De ahí viene el fenómeno conocido popularmente como “Efecto Bambi”, que consiste básicamente en priorizar el sufrimiento y/o la muerte de unos animales sobre otros. En otras palabras: nadie quiere vivir en un mundo donde criaturas tan adorables como Bambi o Tambor aparezcan en el punto de mira de un cazador furtivo, pero el hecho de cenarse unas ricas chuletas de cerdo nos plantea, en general, muchísimos menos dilemas morales. Películas tan recientes como Okja (Bong Joon-ho, 2017) o Eo (Jerzy Skolimowski, 2022) han sabido retorcer con inteligencia el Efecto Bambi para ponerlo al servicio de diferentes causas medioambientales, tratando (con bastante éxito, al parecer) de dirigir a sus espectadores hacia otro estilo de vida y, sobre todo, otros hábitos alimenticios. En este contexto debemos enmarcar la producción francesa Bambi: Una aventura en el bosque (2024), última adaptación de la novela de Felix Salten y Kurt Wiese con la que Michel Fessler, director de El viaje del emperador (2005), ha ganado a Disney en su propio terreno, adelantándose así a un supuesto calendario de remakes fotorrealistas de sus clásicos animados que, tras el discreto resultado crítico y comercial de Mufasa: El Rey León (Barry Jenkins, 2024), parece estar agotando sus últimos cartuchos.

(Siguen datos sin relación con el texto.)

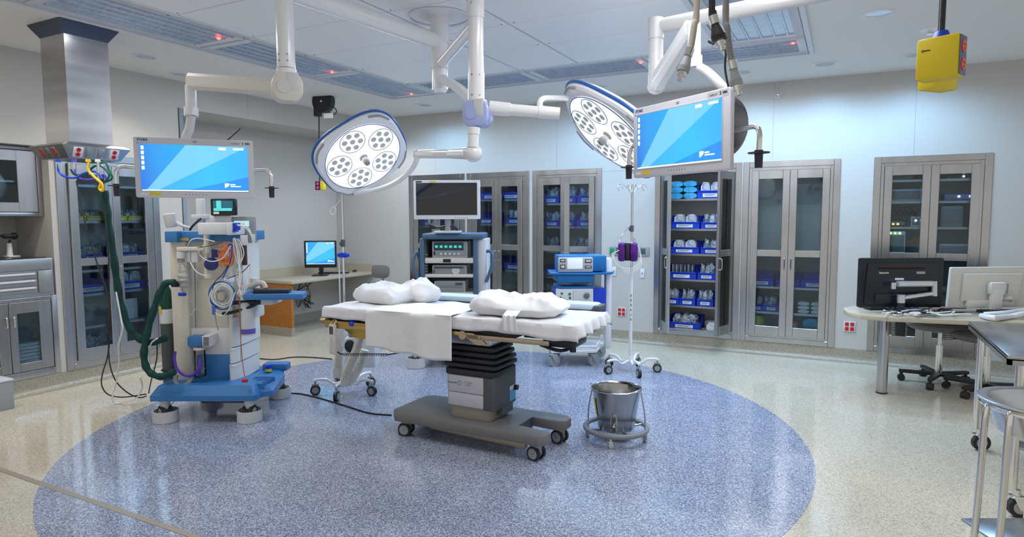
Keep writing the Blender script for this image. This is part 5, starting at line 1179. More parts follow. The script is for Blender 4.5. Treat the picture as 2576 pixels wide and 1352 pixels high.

Por supuesto que Bambi sigue siendo una parábola humanista tan válida, conmovedora y edificante en nuestros días como en el siglo pasado, pero la película de Fessler desaprovecha una oportunidad de oro para actualizar sus parámetros fundacionales y, bueno, justificar su existencia más allá de amoldarse a una tendencia de mercado a punto de caducar.